_What is needed_
Return the listing below verbatim. Pictures do not belong in the copy.
— begin —
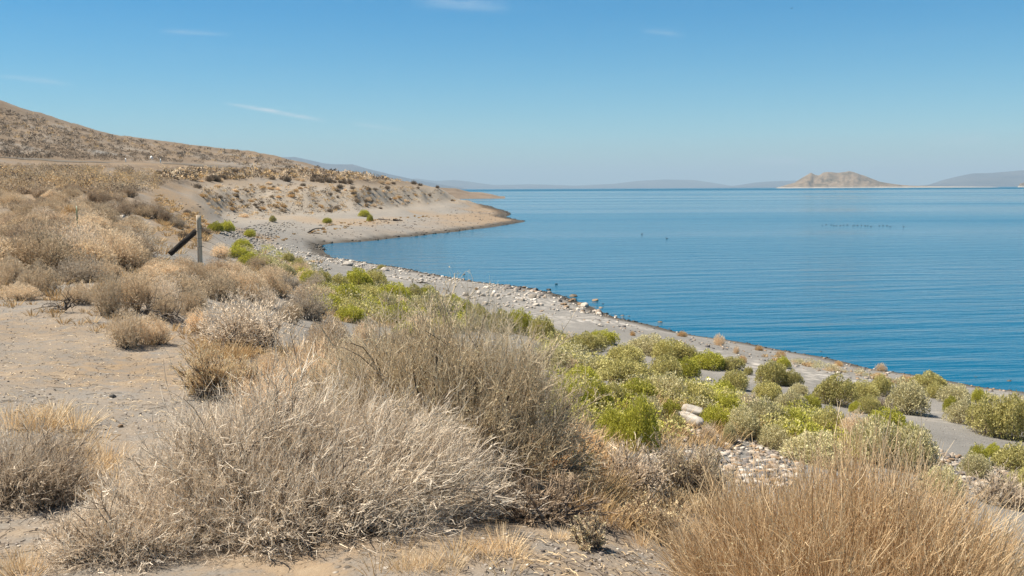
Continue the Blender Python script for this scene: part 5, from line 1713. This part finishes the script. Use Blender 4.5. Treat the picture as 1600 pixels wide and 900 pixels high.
BIRD = bird_mesh()
RB = np.random.default_rng(4)
for j, x in enumerate([1285, 1291, 1299, 1303, 1307, 1313, 1318, 1324, 1333, 1336, 1340, 1346, 1352, 1356, 1361, 1374, 1380, 1386, 1391, 1412]):
    p = pt(x, 352 + 1.5 * (x - 1290) / 100 + RB.uniform(-.9, .9), z=0.0)
    o = link('waterbird', BIRD, loc=p, rz=RB.choice([0, PI]) + RB.normal() * .5, sc=0.55)
    tag(o, 'small dark waterbird in the loose line of birds on the open lake', 'bird', 'waterbirds in a line on the lake')
for x, y, lab in [(1003, 366, 'lone dark waterbird on the lake, left of the other lone one'), (1042, 373, 'lone dark waterbird on the lake, nearest to the shore rocks')]:
    tag(link('waterbird', BIRD, loc=pt(x, y, z=0), rz=RB.uniform(0, 6), sc=0.6), lab, 'bird')
s = Soup()
V, Q, i = tubes(np.array([[(-.3, 0, 0), (-.15, 0, 0), (0, 0, .02), (.2, 0, .03), (.3, 0, .03), (.36, 0, .02)]]), np.array([[.02, .05, .09, .07, .05, .01]]), np.random.default_rng(1), 8)
s.add(V, Q)
for sg_ in (-1, 1):
    V = np.array([(.15, sg_ * .05, .05), (.18, sg_ * .35, .16), (.05, sg_ * .75, .10), (-.06, sg_ * .74, .09), (-.05, sg_ * .35, .14), (-.12, sg_ * .05, .04)])
    V = np.concatenate([V, V + np.array([0, 0, .015])])
    s.add(V, [(0, 1, 4, 5), (1, 2, 3, 4), (6, 7, 10, 11), (7, 8, 9, 10), (0, 1, 7, 6), (1, 2, 8, 7), (2, 3, 9, 8), (3, 4, 10, 9), (4, 5, 11, 10)])
tag(link('flying_bird', s.mesh('flying_bird', bm_), loc=pt(1237, 13, Y=330), rz=0.5), 'tiny dark bird flying alone high in the sky', 'bird')

# ------------------------------------------------------------------ labels told apart by their order from left to right
_ten = {20: ('twentieth', 'twenty'), 30: ('thirtieth', 'thirty'), 40: ('fortieth', 'forty'), 50: ('fiftieth', 'fifty')}
ORD = ['', 'second', 'third', 'fourth', 'fifth', 'sixth', 'seventh', 'eighth', 'ninth', 'tenth', 'eleventh', 'twelfth', 'thirteenth', 'fourteenth', 'fifteenth', 'sixteenth', 'seventeenth', 'eighteenth', 'nineteenth']
for q_ in (20, 30, 40, 50):
    ORD += [_ten[q_][0]] + [_ten[q_][1] + '-' + u_ for u_ in ['first'] + ORD[1:9]]
sets = {}
for zone, word, o, px, grp, cat in ROWS:
    sets.setdefault((zone, word), []).append((px, o, grp, cat))
for (zone, word), lst in sets.items():
    lst.sort(key=lambda e: e[0])
    where = 'at the front of the scene' if zone == 'fr' else zone
    for i, (px, o, grp, cat) in enumerate(lst):
        n_ = len(lst)
        pos = 'only ' + word if n_ == 1 else 'leftmost ' + word if i == 0 else 'rightmost ' + word if i == n_ - 1 else f'{ORD[i]} {word} from left'
        tag(o, f'{pos} {where}', cat, grp)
— end —
_Right answer_
Continue the Blender Python script for this scene: part 5, from line 1713. This part finishes the script. Use Blender 4.5. Treat the picture as 1600 pixels wide and 900 pixels high.
BIRD = bird_mesh()
RB = np.random.default_rng(4)
for j, x in enumerate([1285, 1291, 1299, 1303, 1307, 1313, 1318, 1324, 1333, 1336, 1340, 1346, 1352, 1356, 1361, 1374, 1380, 1386, 1391, 1412]):
    p = pt(x, 352 + 1.5 * (x - 1290) / 100 + RB.uniform(-.9, .9), z=0.0)
    o = link('waterbird', BIRD, loc=p, rz=RB.choice([0, PI]) + RB.normal() * .5, sc=0.55)
    tag(o, 'small dark waterbird in the loose line of birds on the open lake', 'bird', 'waterbirds in a line on the lake')
for x, y, lab in [(1003, 366, 'lone dark waterbird on the lake, left of the other lone one'), (1042, 373, 'lone dark waterbird on the lake, nearest to the shore rocks')]:
    tag(link('waterbird', BIRD, loc=pt(x, y, z=0), rz=RB.uniform(0, 6), sc=0.6), lab, 'bird')
s = Soup()
V, Q, i = tubes(np.array([[(-.3, 0, 0), (-.15, 0, 0), (0, 0, .02), (.2, 0, .03), (.3, 0, .03), (.36, 0, .02)]]), np.array([[.02, .05, .09, .07, .05, .01]]), np.random.default_rng(1), 8)
s.add(V, Q)
for sg_ in (-1, 1):
    V = np.array([(.15, sg_ * .05, .05), (.18, sg_ * .35, .16), (.05, sg_ * .75, .10), (-.06, sg_ * .74, .09), (-.05, sg_ * .35, .14), (-.12, sg_ * .05, .04)])
    V = np.concatenate([V, V + np.array([0, 0, .015])])
    s.add(V, [(0, 1, 4, 5), (1, 2, 3, 4), (6, 7, 10, 11), (7, 8, 9, 10), (0, 1, 7, 6), (1, 2, 8, 7), (2, 3, 9, 8), (3, 4, 10, 9), (4, 5, 11, 10)])
tag(link('flying_bird', s.mesh('flying_bird', bm_), loc=pt(1237, 13, Y=330), rz=0.5), 'tiny dark bird flying alone high in the sky', 'bird')

# ------------------------------------------------------------------ labels told apart by their order from left to right
_ten = {20: ('twentieth', 'twenty'), 30: ('thirtieth', 'thirty'), 40: ('fortieth', 'forty'), 50: ('fiftieth', 'fifty')}
ORD = ['', 'second', 'third', 'fourth', 'fifth', 'sixth', 'seventh', 'eighth', 'ninth', 'tenth', 'eleventh', 'twelfth', 'thirteenth', 'fourteenth', 'fifteenth', 'sixteenth', 'seventeenth', 'eighteenth', 'nineteenth']
for q_ in (20, 30, 40, 50):
    ORD += [_ten[q_][0]] + [_ten[q_][1] + '-' + u_ for u_ in ['first'] + ORD[1:9]]
sets = {}
for zone, word, o, px, grp, cat in ROWS:
    sets.setdefault((zone, word), []).append((px, o, grp, cat))
for (zone, word), lst in sets.items():
    lst.sort(key=lambda e: e[0])
    where = 'at the front of the scene' if zone == 'fr' else zone
    for i, (px, o, grp, cat) in enumerate(lst):
        n_ = len(lst)
        pos = 'only ' + word if n_ == 1 else 'leftmost ' + word if i == 0 else 'rightmost ' + word if i == n_ - 1 else f'{ORD[i]} {word} from left'
        tag(o, f'{pos} {where}', cat, grp)